In remarks delivered prior to the amendment process, a video of which was obtained by Campus Reform, Ellenhorn focused his attention on warning that the initiatives included in the resolution would likely lead to further tuition hikes, reminding his classmates that tuition was already increased $2,000 this year.

“It becomes clear to me that all of this funding in the past—every time the university adds new administrators; a new department—this spending is passed on to the students in the form of tuition increases,” he observed, pointing out that the amendment requiring the programs to be funded by the endowment says nothing about preventing future tuition or fee increases, and that the language would not be binding on administrators, anyway.

“The endowment fund is not a piggy bank to be dipped into; it is a savings account for this university to make sure that we are here, as always, serving our community and serving the students,” Ellenhorn declared.

Once the students in attendance began to realize that the Senate would defer on taking any concrete action at the meeting, Ellenhorn told Campus Reform that they became somewhat restless.

“At one point a chant started, calling for impeachment of the Senate,” he claimed. “Students were saying that the Senate is not representative because most of the senators ran unopposed, which is true because the elections are not very well publicized. It deteriorated fast.”

Frustration with the political process may only have provided the catalyst, though, because the atmosphere of the meeting was tense from the very beginning, when several female Jewish students took advantage of an open forum period to deliver statements decrying the student government’s eagerness to promote diversity for racial minorities while overlooking instances of anti-Semitism.

While they were not allowed to address the resolution directly in their comments, captured on video for Campus Reform, the students used the opportunity to allege that Shyann Murphy, the director of the Women’s Student Assembly and a co-author of the resolution, has repeatedly show hostility toward Jewish students without so much as a reprimand from the student government.

“Although the guise of tolerance seems to drive this campaign, it comes from people who encourage hatred on this campus,” asserted Ariel Sobel, who claims to have overheard Murphy make an anti-Semitic remark while Sobel was serving in student government last year.

“I overheard the leadership planning what they called ‘an event to address how well women are treated in the Gaza strip, because they are always making the excuse that Palestinians abuse their women’,” Sobel recounted. “When someone proposed that they should include a representative from the opposing side of the event, Shyann allegedly”—Sobel’s tone of voice and facial expression suggested she harbors no doubts that the charge is accurate—“declared, ‘I feel I was elected because my constituents believe in my political stance, and I honestly don’t want to use our funds for a Jew to speak’.”

The student government became aware of the incident after reading her blog post about it, and promised to sponsor a pro-Israel event as a show of support for Jewish students, but Sobel said that “the event never materialized,” adding that when the Anti-Defamation League sponsored a similar event, not a single student group co-sponsored it.

“The WSA has spent too long without being questioned.

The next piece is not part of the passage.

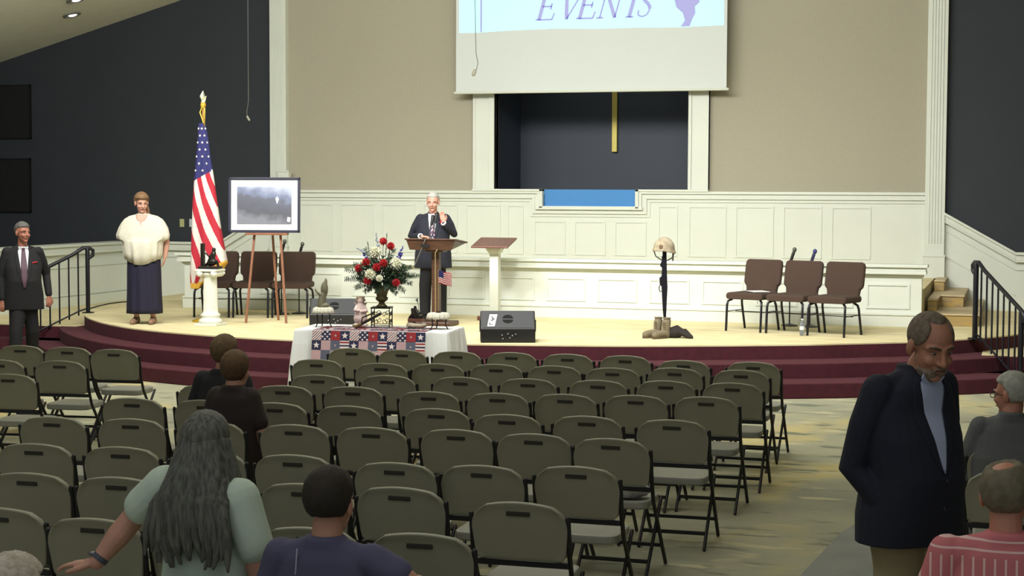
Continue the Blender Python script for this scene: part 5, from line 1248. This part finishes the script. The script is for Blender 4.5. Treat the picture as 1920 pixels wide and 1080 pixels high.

Tonight I will ask them some questions,” Donna Emein, another Jewish student, said subsequently.

“Why is it that they threw events like ‘From Ferguson to Palestine,’ which drew unfounded similarities between the plight of Palestinians and people of color?” she asked. “Why is it okay for Shyann Murphy to refer to Jews as ‘the de-legitimization of our identity’?”

“I am here to share my disappointment in the hypocrisy I see in USG for claiming to represent the interests of minorities while allowing this anti-Semitism and partisanship in non-partisan student organizations to be swept under the rug,” added Leesa Danzek, the third speaker. “I am here to call attention to the fact that USG has done nothing about it; that USG claims to be on a mission to support minority groups while quietly putting down one of the world’s most oppressed minorities: Jews.”

Ellenhorn, who is also Jewish, told Campus Reform that he shares the girls’ concerns, but noted that Murphy and the WSA did deny the allegations during the meeting.

“At the end of their speeches, Shyann broke down in tears and started sobbing on the floor, and at the end of the hearing, she got up and said the claims were false and that Ariel was lying,” Ellenhorn recalled. “Then the assistant director of the WSA got up and said their newsletters include pro-Israel stuff all the time.”

Senators will be meeting with the resolution’s authors over the next few days to discuss their objections, but Ellenhorn said he could not predict with certainty how the document might be altered before it next comes up for a vote in two weeks.